§ Task objective
Retype the whole listing verbatim and keep the pictures out of it.

### Data provided ###

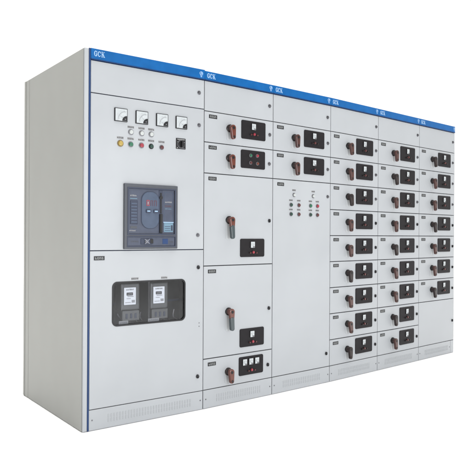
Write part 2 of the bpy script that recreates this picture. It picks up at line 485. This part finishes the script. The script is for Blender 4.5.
# air circuit breaker in its bezel (mesh origin at the bezel's lower left corner)
bw, bh = .367, .392
mb = MB()
mb.poly(rrect(0, bw, 0, bh, .004), -.014, .001, 'bezel', holes=[[(.028, .092), (.346, .092), (.346, .364), (.028, .364)], [(.024, .018), (.350, .018), (.350, .073), (.024, .073)]])
mb.poly([(.020, .084), (.354, .084), (.354, .371), (.020, .371)], -.0165, -.0138, 'slate',
        holes=[[(.028, .092), (.346, .092), (.346, .364), (.028, .364)]])
mb.poly([(.018, .012), (.356, .012), (.356, .079), (.018, .079)], -.0155, -.0138, 'slate',
        holes=[[(.024, .018), (.350, .018), (.350, .073), (.024, .073)]])
bz = obj('air_circuit_breaker', mb.mesh('breaker_bezel'), dm, (.249 - ox, 0, 1.047 - oz))
BX = .249 - ox; BZ = 1.047 - oz
# the breaker's fixed face, set just proud of the door inside the bezel
mb = MB()
mb.box(.0285, .3455, -.008, -.0005, .0925, .3635, 'bluegrey', .001)
mb.poly(rrect(.112, .238, .122, .352, .055, 10), -.0095, -.007, 'slate')
mb.poly(rrect(.116, .234, .126, .348, .051, 10), -.0125, -.007, 'bluegrey2', bev=.002)
mb.box(.236, .262, -.0105, -.007, .096, .360, 'slate', .001)
mb.box(.239, .259, -.018, -.007, .098, .215, 'black', .003)
mb.cyl(.249, .316, .011, -.016, -.007, 'black', bev=.002); mb.box(.244, .254, -.013, -.007, .22, .345, 'black', .001)
mb.box(.272, .338, -.0095, -.007, .104, .160, 'cyan', .001); mb.box(.268, .341, -.0100, -.007, .1615, .167, 'white')
for zz in (.112, .124, .136): mb.box(.278, .318, -.0101, -.009, zz, zz + .004, 'bluegrey2')
mb.box(.322, .334, -.0102, -.009, .112, .146, 'slate')
marks(mb, .280, .330, .286, .293, -.008, 'plate', 6, random.Random(3)); marks(mb, .278, .325, .262, .268, -.008, 'darkred', 5, random.Random(5))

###

§ Task answer
Write part 2 of the bpy script that recreates this picture. It picks up at line 485. This part finishes the script. The script is for Blender 4.5.
# air circuit breaker in its bezel (mesh origin at the bezel's lower left corner)
bw, bh = .367, .392
mb = MB()
mb.poly(rrect(0, bw, 0, bh, .004), -.014, .001, 'bezel', holes=[[(.028, .092), (.346, .092), (.346, .364), (.028, .364)], [(.024, .018), (.350, .018), (.350, .073), (.024, .073)]])
mb.poly([(.020, .084), (.354, .084), (.354, .371), (.020, .371)], -.0165, -.0138, 'slate',
        holes=[[(.028, .092), (.346, .092), (.346, .364), (.028, .364)]])
mb.poly([(.018, .012), (.356, .012), (.356, .079), (.018, .079)], -.0155, -.0138, 'slate',
        holes=[[(.024, .018), (.350, .018), (.350, .073), (.024, .073)]])
bz = obj('air_circuit_breaker', mb.mesh('breaker_bezel'), dm, (.249 - ox, 0, 1.047 - oz))
BX = .249 - ox; BZ = 1.047 - oz
# the breaker's fixed face, set just proud of the door inside the bezel
mb = MB()
mb.box(.0285, .3455, -.008, -.0005, .0925, .3635, 'bluegrey', .001)
mb.poly(rrect(.112, .238, .122, .352, .055, 10), -.0095, -.007, 'slate')
mb.poly(rrect(.116, .234, .126, .348, .051, 10), -.0125, -.007, 'bluegrey2', bev=.002)
mb.box(.236, .262, -.0105, -.007, .096, .360, 'slate', .001)
mb.box(.239, .259, -.018, -.007, .098, .215, 'black', .003)
mb.cyl(.249, .316, .011, -.016, -.007, 'black', bev=.002); mb.box(.244, .254, -.013, -.007, .22, .345, 'black', .001)
mb.box(.272, .338, -.0095, -.007, .104, .160, 'cyan', .001); mb.box(.268, .341, -.0100, -.007, .1615, .167, 'white')
for zz in (.112, .124, .136): mb.box(.278, .318, -.0101, -.009, zz, zz + .004, 'bluegrey2')
mb.box(.322, .334, -.0102, -.009, .112, .146, 'slate')
marks(mb, .280, .330, .286, .293, -.008, 'plate', 6, random.Random(3)); marks(mb, .278, .325, .262, .268, -.008, 'darkred', 5, random.Random(5))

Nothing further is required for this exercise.